During the time that we now think of as local journalism’s golden age, these sorts of stories made up the broad middle class of the newspaper. The labor-intensive, prize-winning investigations and features were reserved for the weekend front pages, while the inside front cover or some other out-of-the-way place held whatever scandal and vice the city had coughed up the day before.

The rest of it — column inch upon column inch, broad swaths of newsprint serving as ballast for the obituaries, funny pages and mattress sales — was, for the most part, dailies.

Those stories, considered individually, were neither impactful nor memorable; a metrics-driven editor in the 21st century would axe them without a second thought. But I have come to believe that the humble daily has been greatly underappreciated. More than anything else in the newspaper, it serves as critical civic infrastructure, justifying not just the business of journalism but its now-precarious status as a guarantor of democracy.

The story about the parks committee, for example, does more than identify the paint vendor. It serves to inform the citizenry about what the government is doing on its behalf. In doing so it provides a foundation for people to become involved in whatever way they choose.

That could be voting or protesting or running for office, but it usually isn’t that ambitious. Many mornings I would stop into a coffee shop in downtown Auburn and find a klatch of old men and women arguing about the dailies my colleagues and I had written the night before. The steady publication of reliable news in easily digestible chunks allowed for ongoing truth-based conversations within the community.

Conversely, the government interpreted my presence at the parks committee meeting as a sign that the public had an observer and advocate in the room. That is no small thing. Indeed, research has shown that the very presence of local journalists in a community has a measurable impact on, for instance, interest rates on public projects. Banks feel more confident making loans when they know a reporter is there to guard against government corruption.

Writing a lot of dailies inevitably means talking to a lot of people — those in power, but everyone else, too. Especially in a small community, readers of a well-equipped local news source will often find dailies about their own friends, family members, neighborhoods or jobs. To the extent these small stories are reported accurately and comport with their own witness, they deepen relationships within the community and provide a level of trust for the entire journalistic operation.

Collected over the days, months and years, dailies constitute a community’s historical record. The rote work that goes into them — gathering quotes, spelling names accurately, hitting deadlines — provides a critical training stage for early-career reporters. And every now and then, of course, a reporter filing a daily from a seemingly uneventful public meeting will stumble upon something monumental.

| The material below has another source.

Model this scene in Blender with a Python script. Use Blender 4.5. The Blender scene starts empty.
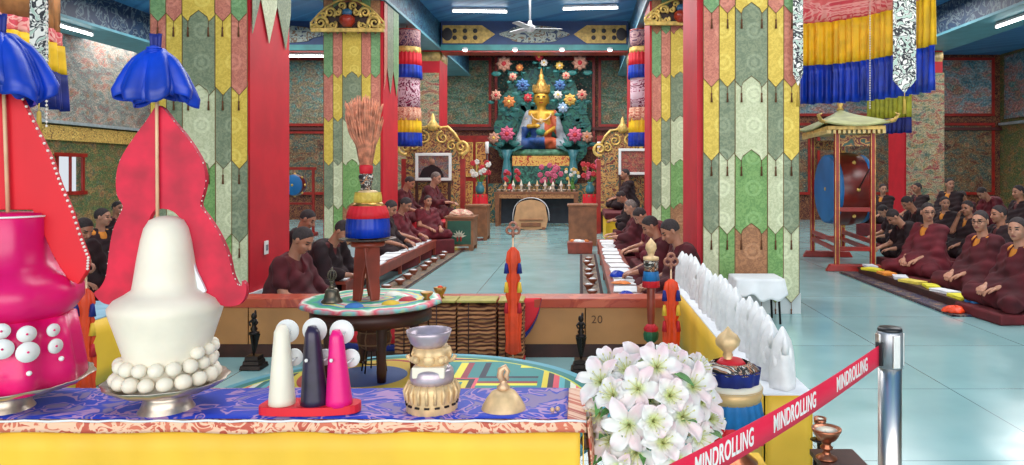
import bpy, bmesh, math, random
import numpy as np
from mathutils import Vector, Matrix, Euler
from mathutils.geometry import tessellate_polygon as TESS
random.seed(7)
SC = bpy.context.scene
COL = SC.collection
PI = math.pi
R = math.radians

# ---------------------------------------------------------------- camera, world, lights, exposure
F_PX, VX, VY, EYE = 740.0, 580.0, 173.0, 1.4
cam_d = bpy.data.cameras.new('camera')
cam = bpy.data.objects.new('camera', cam_d)
COL.objects.link(cam)
cam.location = (0, 0, EYE)
cam.rotation_euler = (PI / 2, 0, 0)
cam_d.sensor_width = 36.0
cam_d.lens = F_PX * 36.0 / 1024.0
cam_d.shift_x = (512.0 - VX) / 1024.0
cam_d.shift_y = -(232.5 - VY) / 1024.0
cam_d.clip_start = 0.05
cam_d.clip_end = 200
SC.camera = cam
SC.view_settings.view_transform = 'Standard'
SC.view_settings.look = 'None'
SC.view_settings.gamma = 1.0
SC.view_settings.use_curve_mapping = False
SC.view_settings.exposure = 0.12

world = bpy.data.worlds.new('world')
SC.world = world
world.use_nodes = True
wb = world.node_tree.nodes['Background']
wb.inputs['Color'].default_value = (0.95, 0.97, 1.0, 1)
wb.inputs['Strength'].default_value = 0.85


def area(name, loc, rot, sx, sy, power, col=(1, 1, 1)):
    l = bpy.data.lights.new(name, 'AREA')
    l.shape = 'RECTANGLE'
    l.size, l.size_y = sx, sy
    l.energy = power
    l.color = col
    o = bpy.data.objects.new(name, l)
    o.location = loc
    o.rotation_euler = rot
    COL.objects.link(o)
    return o


# daylight through the open front doors behind the camera, and unseen ceiling fills for the bay tubes, some added to brighten side murals
area('front_doors_daylight', (0, -3.2, 2.3), (R(80), 0, 0), 12, 3.6, 440, (1.0, 0.98, 0.95))
for ax, ay, aw in ((-1.0, 4.6, 130), (-1.0, 10.0, 190), (-1.0, 15.0, 200), (-1.0, 19.4, 130),
                   (-7.2, 8.0, 120), (-7.4, 15.5, 130), (5.6, 8.0, 170), (5.6, 15.0, 120), (-11.3, 15.5, 170), (-11.3, 19.5, 110), (10.8, 16.5, 180), (5.0, 19.6, 110), (3.6, 5.0, 110), (-7.2, 20.0, 110)):
    area('bay_fill', (ax, ay, 4.75), (0, 0, 0), 3.2, 2.2, aw, (1.0, 0.99, 0.97))

# ---------------------------------------------------------------- helpers


def P(x, y, Z):
    """world point seen at photo pixel (x, y) at distance Z"""
    return Vector(((x - VX) / F_PX * Z, Z, EYE - (y - VY) / F_PX * Z))


def lin(c):
    return tuple((v / 255 / 12.92) if v / 255 <= 0.04045 else ((v / 255 + 0.055) / 1.055) ** 2.4 for v in c)


def tag(o, label=None, cat=None, group=None, kind=None):
    if label: o['label'] = label
    if cat: o['category'] = cat
    if group: o['group'] = group
    if kind: o['kind'] = kind
    return o


def thing(name, label, cat, loc=(0, 0, 0), rz=0.0, group=None):
    o = bpy.data.objects.new(name, None)
    o.empty_display_size = 0.1
    o.location = loc
    o.rotation_euler = (0, 0, rz)
    COL.objects.link(o)
    return tag(o, label, cat, group)


def link_mesh(name, me, parent=None, loc=None, rz=0.0):
    o = bpy.data.objects.new(name, me)
    if loc is not None: o.location = loc
    if rz: o.rotation_euler = (0, 0, rz)
    if parent is not None: o.parent = parent
    COL.objects.link(o)
    return o


class B:
    """collects shapes into one mesh object"""

    def __init__(s):
        s.bm = bmesh.new()
        s.mi = 0

    def faces(s, vs, fs, smooth=False):
        v = [s.bm.verts.new(p) for p in vs]
        for f in fs:
            try:
                q = s.bm.faces.new([v[i] for i in f])
                q.smooth = smooth
                q.material_index = s.mi
            except ValueError:
                pass
        return v

    def box(s, c, d, rz=0.0, rx=0.0, ry=0.0, taper=1.0, tapery=None):
        hx, hy, hz = d[0] / 2, d[1] / 2, d[2] / 2
        ty = taper if tapery is None else tapery
        M = Matrix.Translation(c) @ Euler((rx, ry, rz)).to_matrix().to_4x4()
        vs = [M @ Vector((x * (taper if z > 0 else 1), y * (ty if z > 0 else 1), z)) for z in (-hz, hz) for x, y in ((-hx, -hy), (hx, -hy), (hx, hy), (-hx, hy))]
        s.faces(vs, [(3, 2, 1, 0), (4, 5, 6, 7), (0, 1, 5, 4), (1, 2, 6, 5), (2, 3, 7, 6), (3, 0, 4, 7)])
        return s

    def lathe(s, prof, c=(0, 0, 0), n=24, M=None, lobes=0, amp=0.0, sy=1.0):
        """prof: list of (r, z)"""
        T = Matrix.Translation(c) @ (M.to_4x4() if M is not None else Matrix.Identity(4))
        rings = []
        vs, fs = [], []
        for r, z in prof:
            if r <= 1e-6:
                rings.append([len(vs)])
                vs.append(T @ Vector((0, 0, z)))
            else:
                rings.append(list(range(len(vs), len(vs) + n)))
                for i in range(n):
                    a = 2 * PI * i / n
                    q = r * (1 + amp * math.cos(lobes * a)) if lobes else r
                    vs.append(T @ Vector((q * math.cos(a), q * math.sin(a) * sy, z)))
        for A, C in zip(rings[:-1], rings[1:]):
            if len(A) == 1 and len(C) == 1: continue
            for i in range(n):
                j = (i + 1) % n
                if len(A) == 1: fs.append((A[0], C[j], C[i]))
                elif len(C) == 1: fs.append((A[i], A[j], C[0]))
                else: fs.append((A[i], A[j], C[j], C[i]))
        s.faces(vs, fs, True)
        return s

    def cyl(s, a, b, r, r2=None, n=12):
        a, b = Vector(a), Vector(b)
        d = b - a
        M = d.to_track_quat('Z', 'Y').to_matrix()
        r2 = r if r2 is None else r2
        return s.lathe([(0, 0), (r, 0), (r2, d.length), (0, d.length)], a, n, M)

    def ball(s, c, r, n=12, m=8, M=None):
        if not hasattr(r, '__len__'): r = (r, r, r)
        T = Matrix.Translation(c) @ (M.to_4x4() if M is not None else Matrix.Identity(4)) @ Matrix.Diagonal((r[0], r[1], r[2], 1))
        prof = [(math.sin(PI * k / m), -math.cos(PI * k / m)) for k in range(m + 1)]
        prof[0] = (0, -1); prof[-1] = (0, 1)
        vs, fs, rings = [], [], []
        for q, z in prof:
            if q <= 1e-6:
                rings.append([len(vs)]); vs.append(T @ Vector((0, 0, z)))
            else:
                rings.append(list(range(len(vs), len(vs) + n)))
                for i in range(n):
                    a = 2 * PI * i / n
                    vs.append(T @ Vector((q * math.cos(a), q * math.sin(a), z)))
        for A, C in zip(rings[:-1], rings[1:]):
            for i in range(n):
                j = (i + 1) % n
                if len(A) == 1: fs.append((A[0], C[j], C[i]))
                elif len(C) == 1: fs.append((A[i], A[j], C[0]))
                else: fs.append((A[i], A[j], C[j], C[i]))
        s.faces(vs, fs, True)
        return s

    def tube(s, pts, r, n=8, closed=False):
        pts = [Vector(p) for p in pts]
        m = len(pts)
        rr = r if hasattr(r, '__len__') else [r] * m
        vs, fs = [], []
        up = Vector((0, 0, 1))
        for i, p in enumerate(pts):
            if closed: t = pts[(i + 1) % m] - pts[i - 1]
            else: t = pts[min(i + 1, m - 1)] - pts[max(i - 1, 0)]
            t.normalize()
            ref = up if abs(t.dot(up)) < 0.95 else Vector((0, 1, 0))
            if i and not closed or (closed and i):
                u = pu - t * pu.dot(t)
                if u.length < 1e-5: u = t.cross(ref)
            else:
                u = t.cross(ref)
            u.normalize(); pu = u
            w = t.cross(u)
            for k in range(n):
                a = 2 * PI * k / n
                vs.append(p + (u * math.cos(a) + w * math.sin(a)) * rr[i])
        for i in range(m if closed else m - 1):
            j = (i + 1) % m
            for k in range(n):
                l = (k + 1) % n
                fs.append((i * n + k, i * n + l, j * n + l, j * n + k))
        if not closed:
            fs.append(tuple(range(n - 1, -1, -1)))
            fs.append(tuple((m - 1) * n + k for k in range(n)))
        s.faces(vs, fs, True)
        return s

    def prism(s, out, t, M=None, smooth=False):
        """outline in (x, z) extruded along y from -t/2 to t/2, through matrix M"""
        M = M or Matrix.Identity(4)
        n = len(out)
        vs = [M @ Vector((x, -t / 2, z)) for x, z in out] + [M @ Vector((x, t / 2, z)) for x, z in out]
        v = [s.bm.verts.new(p) for p in vs]
        tri = TESS([[Vector((x, z, 0)) for x, z in out]])
        for q in tri:
            for off in (0, n):
                try:
                    f = s.bm.faces.new([v[i + off] for i in q]); f.material_index = s.mi
                except ValueError: pass
        for i in range(n):
            j = (i + 1) % n
            q = s.bm.faces.new((v[j], v[i], v[n + i], v[n + j]))
            q.material_index = s.mi
            q.smooth = smooth
        return s

    def grid(s, fn, nu, nv, smooth=True, t=0.0):
        """surface fn(u, v) -> point; optional thickness t along the normal"""
        pts = [[Vector(fn(i / nu, j / nv)) for i in range(nu + 1)] for j in range(nv + 1)]
        vs = [p for row in pts for p in row]
        W = nu + 1
        fs = [(j * W + i, j * W + i + 1, (j + 1) * W + i + 1, (j + 1) * W + i) for j in range(nv) for i in range(nu)]
        if not t:
            s.faces(vs, fs, smooth)
            return s
        N = []
        for j in range(nv + 1):
            for i in range(nu + 1):
                a = pts[j][min(i + 1, nu)] - pts[j][max(i - 1, 0)]
                b = pts[min(j + 1, nv)][i] - pts[max(j - 1, 0)][i]
                nn = a.cross(b)
                N.append(nn.normalized() if nn.length > 1e-9 else Vector((0, 0, 1)))
        K = len(vs)
        vs2 = vs + [p - q * t for p, q in zip(vs, N)]
        fs2 = fs + [tuple(K + k for k in reversed(f)) for f in fs]
        for i in range(nu):
            fs2.append((i + 1, i, K + i, K + i + 1))
            o = nv * W
            fs2.append((o + i, o + i + 1, K + o + i + 1, K + o + i))
        for j in range(nv):
            fs2.append((j * W, (j + 1) * W, K + (j + 1) * W, K + j * W))
            fs2.append(((j + 1) * W + nu, j * W + nu, K + j * W + nu, K + (j + 1) * W + nu))
        s.faces(vs2, fs2, smooth)
        return s

    def mesh(s, name, mats):
        me = bpy.data.meshes.new(name)
        bmesh.ops.recalc_face_normals(s.bm, faces=s.bm.faces)
        s.bm.to_mesh(me)
        s.bm.free()
        for m in (mats if isinstance(mats, (list, tuple)) else [mats]): me.materials.append(m)
        return me

    def obj(s, name, mats, parent=None, loc=None, rz=0.0, bevel=0.0):
        o = link_mesh(name, s.mesh(name, mats), parent, loc, rz)
        if bevel:
            b = o.modifiers.new('bevel', 'BEVEL')
            b.width = bevel; b.segments = 2; b.limit_method = 'ANGLE'; b.angle_limit = R(35)
        return o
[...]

One last thing that dailies do very well: fill up enough physical space for the newspaper to make a satisfying thud on the front step. This feels trivial, but I believe it gets at the heart of the mistrust many Americans feel for the media. These people know there’s news happening where they live. After all, many of them used to read dailies about it in the newspaper 30 years ago, and the world hasn’t slowed down since then. But those stories aren’t there anymore — so, who’s hiding them?

The culprit, as any reporter can tell you in any journalistic crisis: publishers, then editors. The widespread availability of web metrics and with the crushing pressure of for-profit ownership have incentivized quick-hit clickbait, obsessively tailored to readers’ perceived interest.

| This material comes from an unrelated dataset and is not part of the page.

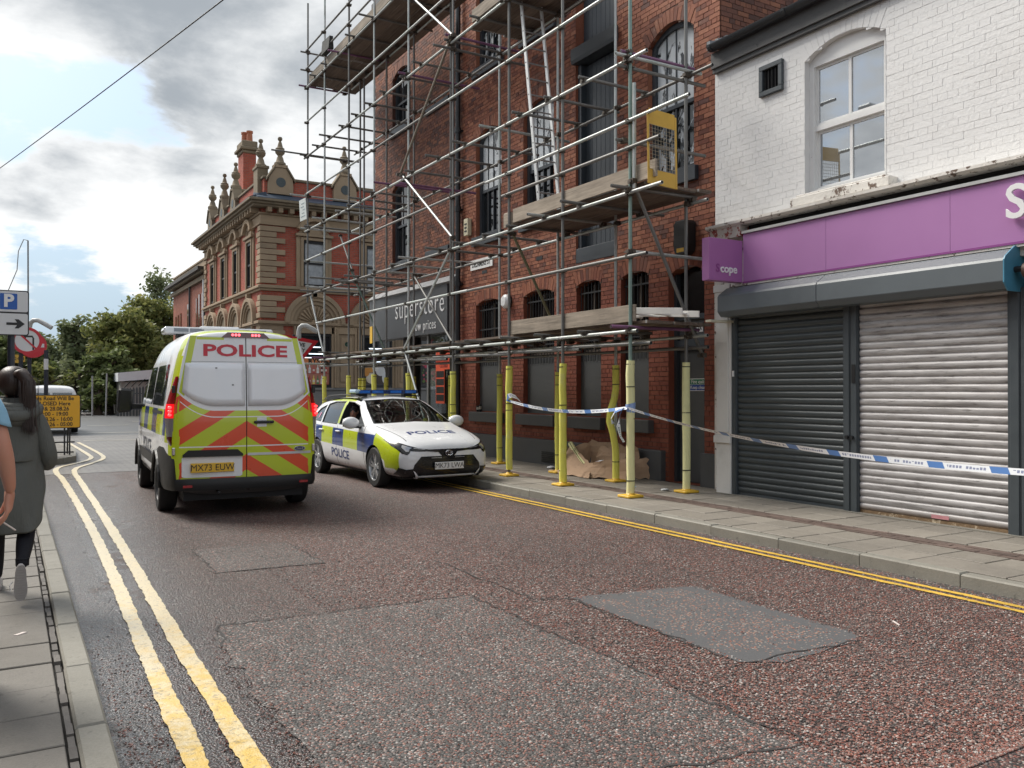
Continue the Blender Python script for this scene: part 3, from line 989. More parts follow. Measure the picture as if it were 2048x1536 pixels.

These are the ersatz dailies of a free press torn from its moorings: food recalls, repackaged football power rankings, weather reports in question form (the better to ape search results). In place of an independent local news operation, most communities across the United States today have an absurdist Ask Jeeves, blithely barking out instructions for how to watch various things on television.

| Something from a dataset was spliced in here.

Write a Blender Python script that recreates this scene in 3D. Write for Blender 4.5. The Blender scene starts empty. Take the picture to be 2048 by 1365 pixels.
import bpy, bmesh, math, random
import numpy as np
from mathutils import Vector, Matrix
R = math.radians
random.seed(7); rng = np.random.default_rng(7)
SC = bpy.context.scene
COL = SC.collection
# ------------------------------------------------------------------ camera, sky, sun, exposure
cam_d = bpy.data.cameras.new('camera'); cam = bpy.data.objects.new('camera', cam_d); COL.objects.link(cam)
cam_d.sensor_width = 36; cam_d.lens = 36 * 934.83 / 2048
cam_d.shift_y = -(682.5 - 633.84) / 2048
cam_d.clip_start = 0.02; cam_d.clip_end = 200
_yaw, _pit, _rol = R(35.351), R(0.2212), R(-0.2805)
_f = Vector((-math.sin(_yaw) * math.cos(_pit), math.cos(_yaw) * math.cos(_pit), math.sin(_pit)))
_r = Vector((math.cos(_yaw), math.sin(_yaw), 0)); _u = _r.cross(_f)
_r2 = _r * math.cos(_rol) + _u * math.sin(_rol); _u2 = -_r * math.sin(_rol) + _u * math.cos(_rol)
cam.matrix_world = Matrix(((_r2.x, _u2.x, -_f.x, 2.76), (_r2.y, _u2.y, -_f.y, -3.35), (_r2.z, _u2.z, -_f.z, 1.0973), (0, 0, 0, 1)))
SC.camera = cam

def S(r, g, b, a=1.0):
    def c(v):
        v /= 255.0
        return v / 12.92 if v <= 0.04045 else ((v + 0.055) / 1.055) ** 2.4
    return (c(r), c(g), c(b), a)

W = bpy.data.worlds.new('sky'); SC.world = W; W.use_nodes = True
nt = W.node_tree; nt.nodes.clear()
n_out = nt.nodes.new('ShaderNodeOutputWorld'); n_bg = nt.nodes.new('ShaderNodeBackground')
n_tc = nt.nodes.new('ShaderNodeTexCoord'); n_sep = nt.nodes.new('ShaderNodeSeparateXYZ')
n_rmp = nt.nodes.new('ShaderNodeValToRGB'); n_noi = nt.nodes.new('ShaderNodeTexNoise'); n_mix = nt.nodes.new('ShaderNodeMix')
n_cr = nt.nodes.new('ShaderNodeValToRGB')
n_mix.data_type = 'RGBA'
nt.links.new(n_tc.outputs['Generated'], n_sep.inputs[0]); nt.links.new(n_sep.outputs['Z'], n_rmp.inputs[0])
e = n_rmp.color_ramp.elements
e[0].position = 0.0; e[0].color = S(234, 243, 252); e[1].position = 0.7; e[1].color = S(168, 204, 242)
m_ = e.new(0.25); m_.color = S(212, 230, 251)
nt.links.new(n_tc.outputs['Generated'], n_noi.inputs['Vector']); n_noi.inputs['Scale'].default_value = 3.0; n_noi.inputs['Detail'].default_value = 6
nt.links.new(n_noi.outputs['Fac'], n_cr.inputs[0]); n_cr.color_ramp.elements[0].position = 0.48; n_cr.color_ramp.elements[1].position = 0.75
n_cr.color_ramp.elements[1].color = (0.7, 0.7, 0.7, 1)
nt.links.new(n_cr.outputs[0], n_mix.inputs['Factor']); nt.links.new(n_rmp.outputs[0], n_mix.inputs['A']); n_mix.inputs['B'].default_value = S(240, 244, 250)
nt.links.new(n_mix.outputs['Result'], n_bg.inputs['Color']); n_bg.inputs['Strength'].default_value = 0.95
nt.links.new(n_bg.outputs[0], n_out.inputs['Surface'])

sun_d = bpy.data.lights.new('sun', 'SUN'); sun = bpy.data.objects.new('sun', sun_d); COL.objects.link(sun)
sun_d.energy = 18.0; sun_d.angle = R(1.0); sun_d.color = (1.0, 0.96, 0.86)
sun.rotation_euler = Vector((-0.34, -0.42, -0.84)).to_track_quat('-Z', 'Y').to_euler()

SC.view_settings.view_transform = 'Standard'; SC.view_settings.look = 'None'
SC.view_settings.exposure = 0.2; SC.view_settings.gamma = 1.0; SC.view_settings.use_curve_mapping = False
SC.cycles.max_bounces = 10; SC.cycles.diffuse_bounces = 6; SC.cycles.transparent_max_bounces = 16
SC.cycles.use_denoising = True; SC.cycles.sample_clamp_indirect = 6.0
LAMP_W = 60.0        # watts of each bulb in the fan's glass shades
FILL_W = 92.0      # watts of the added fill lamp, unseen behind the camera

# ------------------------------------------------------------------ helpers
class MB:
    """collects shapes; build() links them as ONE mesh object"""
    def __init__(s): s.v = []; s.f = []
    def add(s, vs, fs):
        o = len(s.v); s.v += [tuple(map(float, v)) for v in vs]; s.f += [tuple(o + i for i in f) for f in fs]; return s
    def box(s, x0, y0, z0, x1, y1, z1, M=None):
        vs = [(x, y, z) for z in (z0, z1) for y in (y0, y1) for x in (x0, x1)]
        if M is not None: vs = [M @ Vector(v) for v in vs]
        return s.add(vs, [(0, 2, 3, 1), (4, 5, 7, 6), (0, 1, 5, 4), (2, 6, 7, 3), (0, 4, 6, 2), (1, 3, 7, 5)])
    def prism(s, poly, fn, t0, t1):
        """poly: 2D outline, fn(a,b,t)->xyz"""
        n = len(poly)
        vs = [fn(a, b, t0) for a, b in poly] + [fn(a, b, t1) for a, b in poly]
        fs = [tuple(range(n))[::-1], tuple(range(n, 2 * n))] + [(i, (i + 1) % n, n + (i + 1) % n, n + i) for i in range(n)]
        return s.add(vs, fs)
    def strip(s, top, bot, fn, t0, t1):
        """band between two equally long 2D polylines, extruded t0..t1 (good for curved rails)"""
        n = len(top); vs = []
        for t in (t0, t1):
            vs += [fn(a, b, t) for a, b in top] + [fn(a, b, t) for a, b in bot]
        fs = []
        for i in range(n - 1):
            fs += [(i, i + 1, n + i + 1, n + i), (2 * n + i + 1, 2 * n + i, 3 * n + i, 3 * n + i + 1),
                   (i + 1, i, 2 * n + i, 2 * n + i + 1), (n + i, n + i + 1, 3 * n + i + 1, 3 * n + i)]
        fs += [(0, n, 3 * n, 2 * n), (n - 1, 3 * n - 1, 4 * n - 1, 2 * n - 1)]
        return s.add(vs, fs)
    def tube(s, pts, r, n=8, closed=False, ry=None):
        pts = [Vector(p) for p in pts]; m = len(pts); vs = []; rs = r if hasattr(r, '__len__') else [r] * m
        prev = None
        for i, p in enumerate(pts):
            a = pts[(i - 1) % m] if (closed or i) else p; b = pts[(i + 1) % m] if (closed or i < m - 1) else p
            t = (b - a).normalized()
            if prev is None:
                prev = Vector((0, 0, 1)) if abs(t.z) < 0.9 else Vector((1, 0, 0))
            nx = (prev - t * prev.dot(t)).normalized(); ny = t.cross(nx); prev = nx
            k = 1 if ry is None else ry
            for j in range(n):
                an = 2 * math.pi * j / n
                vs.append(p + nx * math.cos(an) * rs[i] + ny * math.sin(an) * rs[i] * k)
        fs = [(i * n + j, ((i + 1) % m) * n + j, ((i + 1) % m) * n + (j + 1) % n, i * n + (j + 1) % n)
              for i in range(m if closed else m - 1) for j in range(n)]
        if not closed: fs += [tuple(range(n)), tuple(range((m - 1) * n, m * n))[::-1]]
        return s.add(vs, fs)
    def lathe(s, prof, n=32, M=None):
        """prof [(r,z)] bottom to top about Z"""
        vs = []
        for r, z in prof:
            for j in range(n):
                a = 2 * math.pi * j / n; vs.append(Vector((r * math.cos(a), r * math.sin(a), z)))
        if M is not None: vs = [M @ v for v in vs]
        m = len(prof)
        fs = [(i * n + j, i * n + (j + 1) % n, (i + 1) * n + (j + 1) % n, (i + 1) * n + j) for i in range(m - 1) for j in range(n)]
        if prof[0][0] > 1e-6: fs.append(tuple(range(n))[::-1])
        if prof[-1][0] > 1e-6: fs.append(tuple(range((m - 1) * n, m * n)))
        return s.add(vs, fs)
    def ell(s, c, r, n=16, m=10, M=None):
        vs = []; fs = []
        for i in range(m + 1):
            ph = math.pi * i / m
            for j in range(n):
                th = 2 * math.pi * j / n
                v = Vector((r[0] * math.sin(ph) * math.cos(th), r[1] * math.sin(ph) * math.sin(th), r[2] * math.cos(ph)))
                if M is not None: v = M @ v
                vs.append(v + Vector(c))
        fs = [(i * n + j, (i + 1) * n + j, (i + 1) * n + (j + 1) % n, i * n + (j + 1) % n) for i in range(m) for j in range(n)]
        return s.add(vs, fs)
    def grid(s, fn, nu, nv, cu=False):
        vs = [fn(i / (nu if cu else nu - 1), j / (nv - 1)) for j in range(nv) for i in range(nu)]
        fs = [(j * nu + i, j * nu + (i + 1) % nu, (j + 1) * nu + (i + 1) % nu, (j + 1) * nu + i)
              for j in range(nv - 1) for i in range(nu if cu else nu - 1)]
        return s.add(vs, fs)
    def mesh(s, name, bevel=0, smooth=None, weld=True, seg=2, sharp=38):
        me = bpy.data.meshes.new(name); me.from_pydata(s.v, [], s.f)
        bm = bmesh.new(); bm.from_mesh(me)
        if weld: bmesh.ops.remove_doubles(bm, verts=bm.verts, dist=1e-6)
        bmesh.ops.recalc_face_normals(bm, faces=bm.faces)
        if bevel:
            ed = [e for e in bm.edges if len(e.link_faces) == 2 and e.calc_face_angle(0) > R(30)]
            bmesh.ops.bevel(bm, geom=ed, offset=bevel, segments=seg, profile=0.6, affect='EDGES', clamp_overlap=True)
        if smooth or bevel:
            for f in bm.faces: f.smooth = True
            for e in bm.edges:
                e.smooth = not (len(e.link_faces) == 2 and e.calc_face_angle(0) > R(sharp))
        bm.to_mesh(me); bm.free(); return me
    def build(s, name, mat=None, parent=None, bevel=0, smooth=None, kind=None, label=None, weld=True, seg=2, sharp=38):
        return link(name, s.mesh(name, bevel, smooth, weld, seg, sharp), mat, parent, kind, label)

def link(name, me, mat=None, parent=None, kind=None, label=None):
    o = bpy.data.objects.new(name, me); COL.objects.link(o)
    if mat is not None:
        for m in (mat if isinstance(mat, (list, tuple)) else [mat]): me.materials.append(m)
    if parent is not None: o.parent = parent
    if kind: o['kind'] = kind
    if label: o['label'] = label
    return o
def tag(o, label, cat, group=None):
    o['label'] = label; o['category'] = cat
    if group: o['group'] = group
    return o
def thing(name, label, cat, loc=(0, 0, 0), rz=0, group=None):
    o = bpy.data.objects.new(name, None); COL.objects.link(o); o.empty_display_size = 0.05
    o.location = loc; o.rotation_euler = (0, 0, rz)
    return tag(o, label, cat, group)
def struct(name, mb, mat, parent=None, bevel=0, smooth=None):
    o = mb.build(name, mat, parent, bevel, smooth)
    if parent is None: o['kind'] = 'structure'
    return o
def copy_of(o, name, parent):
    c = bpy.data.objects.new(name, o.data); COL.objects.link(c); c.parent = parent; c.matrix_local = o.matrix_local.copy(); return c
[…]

Dailies about the regular working of local government, by contrast, are regarded as hopelessly antiquated and out of touch with readers’ wishes —  even though many readers will tell you they’d prefer almost anything to what their local newspaper currently offers. I have heard editors argue that no one ever used to read them anyway; certainly many such stories have landed in the recycling bin without a glance. The virtues of the daily as a class, though, far outweighs the shortcomings of any single exemplar. And someone read all of them — the public officials whose names were mentioned can tell you that.

How can the daily be rescued? First and foremost, by placing more bodies in newsrooms. The Rochester Democrat and Chronicle, where I worked for the last 12 years, has nine reporters dedicated solely to local news, tasked with covering a county of 750,000 people. It would be futile to ask them to replicate the depth of coverage that a newsroom 10 times that size was able to achieve a few decades ago.

Even without a major influx of reporters, though, news sources today could prioritize dailies with their existing resources. Perhaps to cover up the aroma of the pink slime “online content” steadily oozing from their newsrooms, editors often also push in-depth investigations and long-form prestige pieces. Ambitious nonprofit startup operations, too, use blockbuster packages to establish their journalistic bona fides and set themselves apart from hopelessly compromised legacy media. These pieces are often important and well done — but how many people take the half hour needed to consume them? I have come to doubt whether an award-winning piece that took a team of journalists two months to report is always of greater value than the several dozen dailies they otherwise could have produced over the same period.

Today’s dailies are yesterday’s news and tomorrow’s distant memory. They also represent a stubborn dedication to truthfulness and accountability. Without them, local news is in peril.